** start Rows **
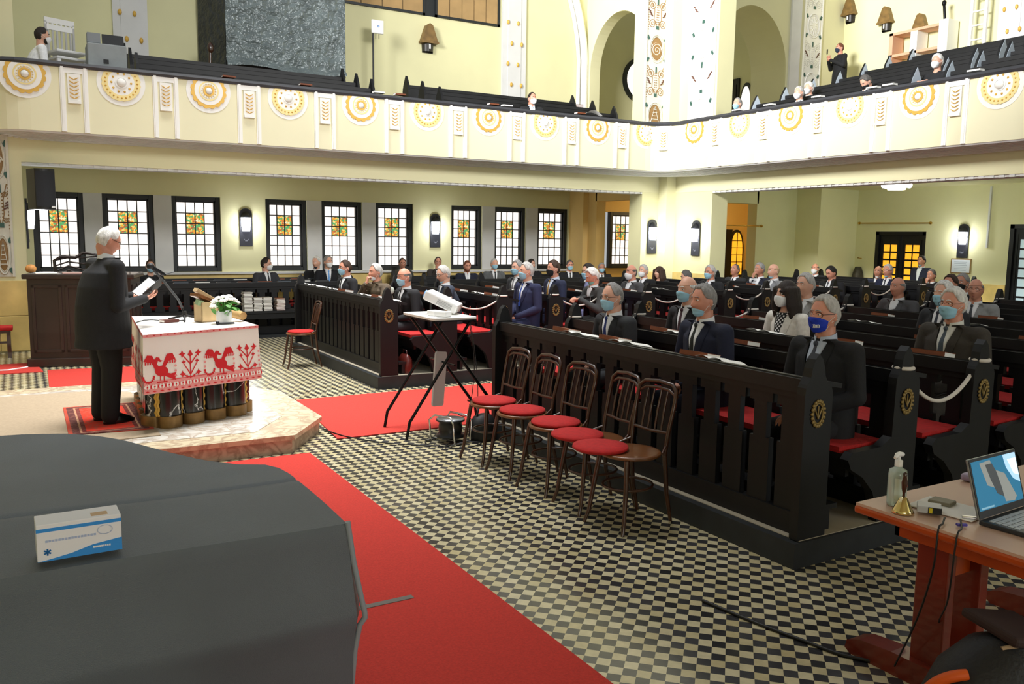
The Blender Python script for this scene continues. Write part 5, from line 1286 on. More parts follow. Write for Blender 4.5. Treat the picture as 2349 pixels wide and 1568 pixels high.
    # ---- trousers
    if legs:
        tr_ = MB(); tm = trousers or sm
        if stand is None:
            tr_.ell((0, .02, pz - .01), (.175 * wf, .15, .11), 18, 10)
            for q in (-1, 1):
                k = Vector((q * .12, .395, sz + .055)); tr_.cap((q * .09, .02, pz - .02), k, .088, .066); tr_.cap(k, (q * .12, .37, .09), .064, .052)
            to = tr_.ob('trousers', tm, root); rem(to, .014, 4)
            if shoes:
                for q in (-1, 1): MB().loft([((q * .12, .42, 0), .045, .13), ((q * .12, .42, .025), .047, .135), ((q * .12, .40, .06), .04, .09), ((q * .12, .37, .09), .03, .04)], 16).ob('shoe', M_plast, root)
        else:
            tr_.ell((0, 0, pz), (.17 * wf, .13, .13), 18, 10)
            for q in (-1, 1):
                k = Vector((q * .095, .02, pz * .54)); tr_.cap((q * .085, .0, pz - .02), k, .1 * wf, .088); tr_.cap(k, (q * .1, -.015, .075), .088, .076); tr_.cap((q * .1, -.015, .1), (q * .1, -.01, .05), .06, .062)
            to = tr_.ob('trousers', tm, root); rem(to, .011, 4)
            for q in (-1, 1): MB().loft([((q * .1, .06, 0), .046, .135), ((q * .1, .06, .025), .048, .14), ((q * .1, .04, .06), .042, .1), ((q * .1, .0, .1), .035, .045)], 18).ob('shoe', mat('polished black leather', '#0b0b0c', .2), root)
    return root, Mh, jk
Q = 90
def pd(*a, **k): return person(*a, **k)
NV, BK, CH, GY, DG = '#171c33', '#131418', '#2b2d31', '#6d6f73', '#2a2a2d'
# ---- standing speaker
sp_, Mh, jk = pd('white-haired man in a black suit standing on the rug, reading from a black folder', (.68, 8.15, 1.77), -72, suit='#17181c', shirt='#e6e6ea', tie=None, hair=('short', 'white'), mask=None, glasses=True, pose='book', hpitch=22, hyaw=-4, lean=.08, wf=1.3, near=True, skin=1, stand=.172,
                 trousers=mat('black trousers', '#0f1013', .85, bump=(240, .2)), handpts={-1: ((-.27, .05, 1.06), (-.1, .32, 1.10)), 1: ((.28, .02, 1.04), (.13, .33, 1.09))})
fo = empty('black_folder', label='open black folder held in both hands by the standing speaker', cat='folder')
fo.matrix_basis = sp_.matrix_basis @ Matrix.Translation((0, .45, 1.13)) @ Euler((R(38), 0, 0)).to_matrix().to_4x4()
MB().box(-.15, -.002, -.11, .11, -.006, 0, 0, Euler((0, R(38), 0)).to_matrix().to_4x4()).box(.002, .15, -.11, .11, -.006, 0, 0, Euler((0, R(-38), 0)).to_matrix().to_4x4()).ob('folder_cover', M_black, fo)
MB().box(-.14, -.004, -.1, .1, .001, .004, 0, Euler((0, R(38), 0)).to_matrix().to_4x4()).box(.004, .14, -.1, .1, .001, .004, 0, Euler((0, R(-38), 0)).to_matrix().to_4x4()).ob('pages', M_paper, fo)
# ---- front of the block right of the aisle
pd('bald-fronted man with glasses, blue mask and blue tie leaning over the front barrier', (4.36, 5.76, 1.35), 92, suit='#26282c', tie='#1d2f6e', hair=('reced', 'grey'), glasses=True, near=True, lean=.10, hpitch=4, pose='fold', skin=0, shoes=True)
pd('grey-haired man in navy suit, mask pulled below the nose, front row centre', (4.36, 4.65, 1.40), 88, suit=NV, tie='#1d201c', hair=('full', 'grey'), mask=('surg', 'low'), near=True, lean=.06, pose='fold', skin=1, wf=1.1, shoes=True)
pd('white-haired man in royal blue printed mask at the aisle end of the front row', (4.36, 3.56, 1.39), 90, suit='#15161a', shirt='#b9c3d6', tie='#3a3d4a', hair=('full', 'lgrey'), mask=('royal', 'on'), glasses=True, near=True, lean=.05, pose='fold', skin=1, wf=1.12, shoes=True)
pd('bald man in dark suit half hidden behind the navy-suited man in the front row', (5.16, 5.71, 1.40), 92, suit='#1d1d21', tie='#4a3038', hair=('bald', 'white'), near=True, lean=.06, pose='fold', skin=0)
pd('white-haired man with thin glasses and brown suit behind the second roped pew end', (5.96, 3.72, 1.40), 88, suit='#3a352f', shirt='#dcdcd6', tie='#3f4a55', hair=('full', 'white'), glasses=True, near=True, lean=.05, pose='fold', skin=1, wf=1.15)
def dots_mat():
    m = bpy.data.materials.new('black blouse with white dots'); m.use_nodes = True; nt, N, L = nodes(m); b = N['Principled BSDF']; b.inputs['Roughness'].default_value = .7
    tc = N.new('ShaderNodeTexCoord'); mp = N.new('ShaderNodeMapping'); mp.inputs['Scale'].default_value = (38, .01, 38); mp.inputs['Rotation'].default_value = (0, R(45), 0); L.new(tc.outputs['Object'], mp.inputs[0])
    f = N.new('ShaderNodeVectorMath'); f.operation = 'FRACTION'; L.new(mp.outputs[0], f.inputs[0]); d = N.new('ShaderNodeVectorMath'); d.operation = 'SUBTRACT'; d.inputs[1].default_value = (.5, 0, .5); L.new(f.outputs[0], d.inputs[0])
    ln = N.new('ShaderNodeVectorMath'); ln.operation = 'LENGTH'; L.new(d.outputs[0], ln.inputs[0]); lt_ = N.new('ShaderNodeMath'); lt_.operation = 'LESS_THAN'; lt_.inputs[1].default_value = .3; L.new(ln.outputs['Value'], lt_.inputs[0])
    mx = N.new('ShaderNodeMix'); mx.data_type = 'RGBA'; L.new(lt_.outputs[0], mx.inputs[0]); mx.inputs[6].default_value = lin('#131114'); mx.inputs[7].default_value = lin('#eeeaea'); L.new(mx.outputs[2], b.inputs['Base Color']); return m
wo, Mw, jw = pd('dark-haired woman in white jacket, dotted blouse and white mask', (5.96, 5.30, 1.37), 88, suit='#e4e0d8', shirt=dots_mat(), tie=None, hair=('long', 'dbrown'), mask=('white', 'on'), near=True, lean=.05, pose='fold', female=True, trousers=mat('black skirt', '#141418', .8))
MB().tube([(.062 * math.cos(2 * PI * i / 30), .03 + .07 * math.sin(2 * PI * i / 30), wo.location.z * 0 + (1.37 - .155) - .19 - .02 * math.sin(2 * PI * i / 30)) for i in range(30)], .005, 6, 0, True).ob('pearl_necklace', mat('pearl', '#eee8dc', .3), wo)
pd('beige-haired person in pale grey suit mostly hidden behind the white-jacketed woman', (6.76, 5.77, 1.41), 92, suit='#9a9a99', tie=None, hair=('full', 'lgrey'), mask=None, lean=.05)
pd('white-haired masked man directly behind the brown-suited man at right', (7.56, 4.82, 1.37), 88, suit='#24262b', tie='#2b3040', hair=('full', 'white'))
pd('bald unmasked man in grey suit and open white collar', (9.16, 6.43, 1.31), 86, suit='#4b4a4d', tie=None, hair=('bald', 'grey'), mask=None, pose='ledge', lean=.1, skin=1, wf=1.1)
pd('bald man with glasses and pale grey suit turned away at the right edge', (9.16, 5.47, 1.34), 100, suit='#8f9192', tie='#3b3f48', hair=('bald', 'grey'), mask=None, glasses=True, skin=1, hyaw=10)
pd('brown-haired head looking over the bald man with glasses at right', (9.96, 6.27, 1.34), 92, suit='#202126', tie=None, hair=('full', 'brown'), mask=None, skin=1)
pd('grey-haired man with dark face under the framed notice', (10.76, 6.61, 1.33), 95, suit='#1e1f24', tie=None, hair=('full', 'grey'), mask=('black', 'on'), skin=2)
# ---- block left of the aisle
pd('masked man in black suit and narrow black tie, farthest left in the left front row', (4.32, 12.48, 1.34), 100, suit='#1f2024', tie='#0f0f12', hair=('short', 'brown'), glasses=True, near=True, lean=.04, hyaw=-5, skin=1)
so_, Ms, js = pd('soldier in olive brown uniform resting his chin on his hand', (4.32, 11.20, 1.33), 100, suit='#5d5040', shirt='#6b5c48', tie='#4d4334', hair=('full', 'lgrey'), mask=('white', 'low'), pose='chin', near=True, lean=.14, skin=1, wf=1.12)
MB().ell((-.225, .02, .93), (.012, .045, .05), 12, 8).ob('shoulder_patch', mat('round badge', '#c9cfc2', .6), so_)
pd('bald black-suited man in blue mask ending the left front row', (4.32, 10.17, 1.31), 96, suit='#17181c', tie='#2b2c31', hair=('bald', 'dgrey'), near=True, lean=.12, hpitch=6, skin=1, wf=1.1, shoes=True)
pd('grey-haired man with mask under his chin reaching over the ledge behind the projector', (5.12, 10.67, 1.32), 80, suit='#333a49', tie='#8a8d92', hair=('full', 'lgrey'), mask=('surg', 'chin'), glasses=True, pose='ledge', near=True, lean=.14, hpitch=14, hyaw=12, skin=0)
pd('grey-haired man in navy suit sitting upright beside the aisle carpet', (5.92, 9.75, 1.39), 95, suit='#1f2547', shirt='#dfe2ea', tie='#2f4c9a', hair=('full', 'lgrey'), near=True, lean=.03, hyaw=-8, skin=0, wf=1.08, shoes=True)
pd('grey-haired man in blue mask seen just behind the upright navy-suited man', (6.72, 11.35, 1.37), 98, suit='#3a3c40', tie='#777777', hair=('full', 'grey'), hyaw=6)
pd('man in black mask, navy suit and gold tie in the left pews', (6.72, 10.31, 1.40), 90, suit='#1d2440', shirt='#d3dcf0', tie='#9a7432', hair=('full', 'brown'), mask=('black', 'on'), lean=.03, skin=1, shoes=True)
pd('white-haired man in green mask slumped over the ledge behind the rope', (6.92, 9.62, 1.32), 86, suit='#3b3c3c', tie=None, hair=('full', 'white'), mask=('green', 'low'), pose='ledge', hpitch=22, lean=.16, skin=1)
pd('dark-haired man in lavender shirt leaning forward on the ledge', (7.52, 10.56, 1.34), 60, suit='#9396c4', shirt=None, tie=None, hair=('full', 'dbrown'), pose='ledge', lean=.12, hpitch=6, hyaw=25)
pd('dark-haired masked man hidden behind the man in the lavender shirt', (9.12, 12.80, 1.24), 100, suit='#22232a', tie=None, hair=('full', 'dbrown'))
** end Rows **
** start Rows **
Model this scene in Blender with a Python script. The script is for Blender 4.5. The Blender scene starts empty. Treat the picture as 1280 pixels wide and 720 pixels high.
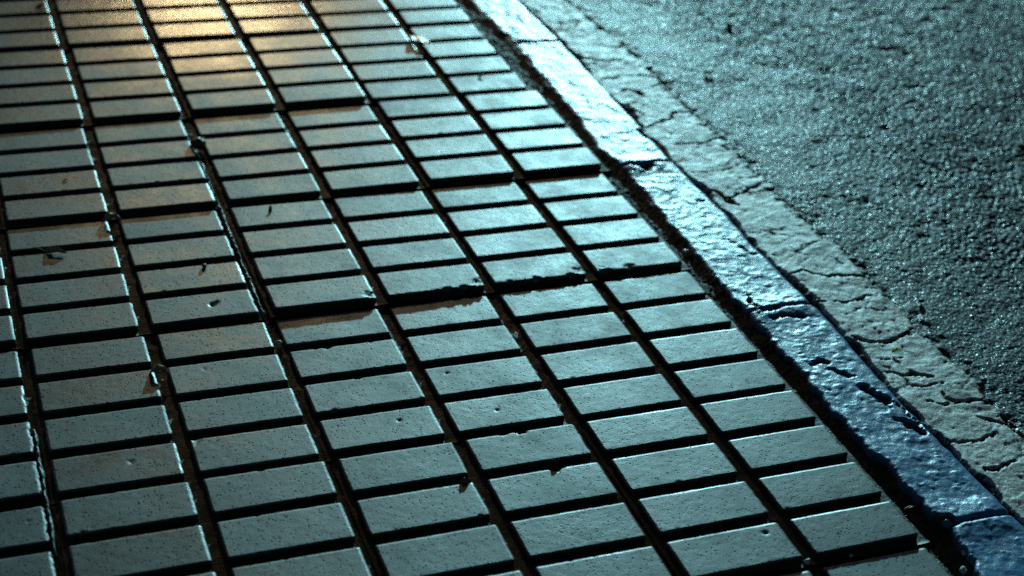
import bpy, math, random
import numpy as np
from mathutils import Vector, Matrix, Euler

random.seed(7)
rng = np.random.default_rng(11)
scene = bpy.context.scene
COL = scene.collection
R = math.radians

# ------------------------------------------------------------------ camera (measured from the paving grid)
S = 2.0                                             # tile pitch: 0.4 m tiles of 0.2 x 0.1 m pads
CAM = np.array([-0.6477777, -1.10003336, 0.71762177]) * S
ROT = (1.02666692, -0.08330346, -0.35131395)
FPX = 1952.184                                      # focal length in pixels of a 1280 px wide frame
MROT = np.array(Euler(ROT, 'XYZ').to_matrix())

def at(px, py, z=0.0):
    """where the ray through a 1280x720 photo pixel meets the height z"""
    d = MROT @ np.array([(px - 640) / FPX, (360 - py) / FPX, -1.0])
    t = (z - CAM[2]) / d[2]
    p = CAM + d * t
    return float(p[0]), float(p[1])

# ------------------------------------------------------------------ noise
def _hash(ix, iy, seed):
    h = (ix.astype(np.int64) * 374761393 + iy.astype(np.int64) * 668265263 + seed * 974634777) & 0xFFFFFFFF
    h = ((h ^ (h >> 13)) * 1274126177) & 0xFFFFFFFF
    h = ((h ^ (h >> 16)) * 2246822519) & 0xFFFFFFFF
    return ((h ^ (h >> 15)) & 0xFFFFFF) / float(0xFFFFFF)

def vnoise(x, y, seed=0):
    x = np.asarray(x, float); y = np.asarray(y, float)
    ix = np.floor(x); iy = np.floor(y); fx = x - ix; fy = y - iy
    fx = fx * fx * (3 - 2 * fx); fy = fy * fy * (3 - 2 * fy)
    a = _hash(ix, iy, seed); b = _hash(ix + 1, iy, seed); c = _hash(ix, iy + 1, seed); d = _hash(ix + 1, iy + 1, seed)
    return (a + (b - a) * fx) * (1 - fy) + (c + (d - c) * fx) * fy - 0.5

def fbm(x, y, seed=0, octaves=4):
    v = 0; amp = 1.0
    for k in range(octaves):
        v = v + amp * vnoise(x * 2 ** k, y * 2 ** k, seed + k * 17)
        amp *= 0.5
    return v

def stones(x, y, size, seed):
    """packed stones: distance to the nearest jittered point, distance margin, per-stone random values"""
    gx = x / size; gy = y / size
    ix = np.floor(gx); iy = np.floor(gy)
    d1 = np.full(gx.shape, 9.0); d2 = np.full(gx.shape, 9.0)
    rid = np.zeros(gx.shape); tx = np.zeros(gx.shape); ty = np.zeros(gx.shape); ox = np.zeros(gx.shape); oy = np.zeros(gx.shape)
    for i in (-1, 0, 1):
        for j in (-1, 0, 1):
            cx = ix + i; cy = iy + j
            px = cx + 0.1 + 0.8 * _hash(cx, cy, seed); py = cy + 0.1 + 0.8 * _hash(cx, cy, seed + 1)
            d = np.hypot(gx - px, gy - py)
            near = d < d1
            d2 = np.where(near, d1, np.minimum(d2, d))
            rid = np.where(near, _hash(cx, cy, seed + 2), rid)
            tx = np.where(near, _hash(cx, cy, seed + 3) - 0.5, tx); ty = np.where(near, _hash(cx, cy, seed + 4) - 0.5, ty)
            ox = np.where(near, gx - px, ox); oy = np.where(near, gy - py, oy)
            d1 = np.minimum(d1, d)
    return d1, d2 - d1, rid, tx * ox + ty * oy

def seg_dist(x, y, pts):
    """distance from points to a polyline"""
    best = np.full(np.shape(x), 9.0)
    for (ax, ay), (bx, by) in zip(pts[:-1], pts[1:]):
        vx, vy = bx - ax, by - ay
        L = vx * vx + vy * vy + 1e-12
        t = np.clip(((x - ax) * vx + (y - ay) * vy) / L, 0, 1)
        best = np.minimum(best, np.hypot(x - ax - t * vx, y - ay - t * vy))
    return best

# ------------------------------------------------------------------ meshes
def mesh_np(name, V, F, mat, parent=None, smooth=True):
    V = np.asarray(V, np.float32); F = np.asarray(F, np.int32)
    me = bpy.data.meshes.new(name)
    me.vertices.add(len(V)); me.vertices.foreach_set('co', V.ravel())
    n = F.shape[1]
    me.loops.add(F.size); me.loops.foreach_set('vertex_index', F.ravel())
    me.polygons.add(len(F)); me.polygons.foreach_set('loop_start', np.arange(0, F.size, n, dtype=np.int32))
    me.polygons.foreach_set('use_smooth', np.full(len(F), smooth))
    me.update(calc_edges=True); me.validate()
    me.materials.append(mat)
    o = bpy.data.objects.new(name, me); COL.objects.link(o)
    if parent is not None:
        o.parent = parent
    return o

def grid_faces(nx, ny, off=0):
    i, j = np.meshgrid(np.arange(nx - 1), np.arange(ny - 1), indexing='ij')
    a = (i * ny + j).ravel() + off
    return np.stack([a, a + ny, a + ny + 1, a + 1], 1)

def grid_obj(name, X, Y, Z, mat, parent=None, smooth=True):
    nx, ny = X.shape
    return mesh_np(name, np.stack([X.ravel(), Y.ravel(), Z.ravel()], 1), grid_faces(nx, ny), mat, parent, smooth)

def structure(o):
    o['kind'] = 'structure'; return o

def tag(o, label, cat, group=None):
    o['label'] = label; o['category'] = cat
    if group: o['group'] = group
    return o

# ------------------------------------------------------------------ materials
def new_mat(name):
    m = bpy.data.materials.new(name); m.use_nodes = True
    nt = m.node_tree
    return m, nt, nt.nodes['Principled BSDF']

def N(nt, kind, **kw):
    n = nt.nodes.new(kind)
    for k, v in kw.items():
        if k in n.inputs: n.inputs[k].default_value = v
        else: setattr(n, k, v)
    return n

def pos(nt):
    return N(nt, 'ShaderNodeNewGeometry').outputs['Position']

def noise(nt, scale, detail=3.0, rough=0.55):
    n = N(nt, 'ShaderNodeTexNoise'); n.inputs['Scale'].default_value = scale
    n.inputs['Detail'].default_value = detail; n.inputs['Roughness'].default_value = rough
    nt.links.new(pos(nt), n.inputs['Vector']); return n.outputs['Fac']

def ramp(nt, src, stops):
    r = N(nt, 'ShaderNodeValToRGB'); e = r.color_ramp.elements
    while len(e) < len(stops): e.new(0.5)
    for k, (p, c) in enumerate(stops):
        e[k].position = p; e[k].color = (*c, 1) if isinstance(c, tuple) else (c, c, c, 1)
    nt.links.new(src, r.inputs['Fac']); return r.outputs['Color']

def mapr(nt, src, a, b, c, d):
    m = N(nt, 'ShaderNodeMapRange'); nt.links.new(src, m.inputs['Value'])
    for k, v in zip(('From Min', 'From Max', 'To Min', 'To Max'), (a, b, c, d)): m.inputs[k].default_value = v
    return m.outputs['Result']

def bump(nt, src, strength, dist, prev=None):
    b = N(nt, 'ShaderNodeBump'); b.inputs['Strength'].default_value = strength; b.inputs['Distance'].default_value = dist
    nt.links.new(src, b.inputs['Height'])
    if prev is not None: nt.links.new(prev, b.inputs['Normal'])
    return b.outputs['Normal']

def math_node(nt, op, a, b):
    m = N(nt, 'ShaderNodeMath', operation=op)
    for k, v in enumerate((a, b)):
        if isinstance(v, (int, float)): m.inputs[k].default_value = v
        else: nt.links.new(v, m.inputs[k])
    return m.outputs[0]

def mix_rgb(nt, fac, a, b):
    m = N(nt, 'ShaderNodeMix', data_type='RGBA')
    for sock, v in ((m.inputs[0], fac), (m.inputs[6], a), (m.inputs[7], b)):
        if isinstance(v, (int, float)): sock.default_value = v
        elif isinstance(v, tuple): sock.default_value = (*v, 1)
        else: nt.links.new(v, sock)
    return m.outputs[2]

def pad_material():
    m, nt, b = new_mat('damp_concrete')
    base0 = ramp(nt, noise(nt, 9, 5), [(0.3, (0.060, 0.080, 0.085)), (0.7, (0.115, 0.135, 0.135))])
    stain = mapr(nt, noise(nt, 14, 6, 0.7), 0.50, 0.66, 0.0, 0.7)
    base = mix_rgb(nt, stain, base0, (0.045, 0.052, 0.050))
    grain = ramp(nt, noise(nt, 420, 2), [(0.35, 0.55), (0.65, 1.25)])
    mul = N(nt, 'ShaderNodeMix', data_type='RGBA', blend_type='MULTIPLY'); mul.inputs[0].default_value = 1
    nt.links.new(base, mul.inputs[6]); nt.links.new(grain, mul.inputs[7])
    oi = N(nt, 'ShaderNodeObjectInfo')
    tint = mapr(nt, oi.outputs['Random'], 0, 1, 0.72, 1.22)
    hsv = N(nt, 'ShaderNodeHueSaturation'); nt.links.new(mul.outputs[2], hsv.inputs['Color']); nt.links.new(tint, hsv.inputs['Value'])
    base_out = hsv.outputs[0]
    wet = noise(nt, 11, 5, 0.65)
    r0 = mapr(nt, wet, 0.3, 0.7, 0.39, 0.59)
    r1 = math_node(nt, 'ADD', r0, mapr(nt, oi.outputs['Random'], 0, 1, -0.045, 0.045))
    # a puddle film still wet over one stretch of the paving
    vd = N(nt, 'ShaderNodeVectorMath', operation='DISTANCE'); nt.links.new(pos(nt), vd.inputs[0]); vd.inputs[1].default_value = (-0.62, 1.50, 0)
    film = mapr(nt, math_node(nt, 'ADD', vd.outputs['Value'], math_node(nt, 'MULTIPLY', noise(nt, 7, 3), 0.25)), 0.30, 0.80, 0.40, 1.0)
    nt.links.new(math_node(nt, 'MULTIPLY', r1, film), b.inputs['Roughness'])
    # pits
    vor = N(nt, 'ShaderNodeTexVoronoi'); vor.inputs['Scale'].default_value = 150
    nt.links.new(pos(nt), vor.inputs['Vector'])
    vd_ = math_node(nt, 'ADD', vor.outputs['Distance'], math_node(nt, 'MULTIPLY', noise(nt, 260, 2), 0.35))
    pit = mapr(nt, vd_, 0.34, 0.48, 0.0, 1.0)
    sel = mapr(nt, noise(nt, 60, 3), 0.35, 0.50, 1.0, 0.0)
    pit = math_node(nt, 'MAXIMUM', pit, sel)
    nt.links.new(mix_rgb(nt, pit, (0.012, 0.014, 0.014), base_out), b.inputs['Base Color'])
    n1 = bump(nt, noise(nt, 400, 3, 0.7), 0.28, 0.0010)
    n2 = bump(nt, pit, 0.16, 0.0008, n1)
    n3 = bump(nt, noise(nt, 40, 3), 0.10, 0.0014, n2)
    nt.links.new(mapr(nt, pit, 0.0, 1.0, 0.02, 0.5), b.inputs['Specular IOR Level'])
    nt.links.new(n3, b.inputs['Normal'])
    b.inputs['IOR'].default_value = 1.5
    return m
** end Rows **
**To do:** Reproduce exactly, and only, the lines from the one containing "Model this scene" through the one containing "R = math.radians", including both; leave out any pictures.

**Written answer:**
Model this scene in Blender with a Python script. The script is for Blender 4.5. The Blender scene starts empty. Treat the picture as 1280 pixels wide and 720 pixels high.
import bpy, math, random
import numpy as np
from mathutils import Vector, Matrix, Euler

random.seed(7)
rng = np.random.default_rng(11)
scene = bpy.context.scene
COL = scene.collection
R = math.radians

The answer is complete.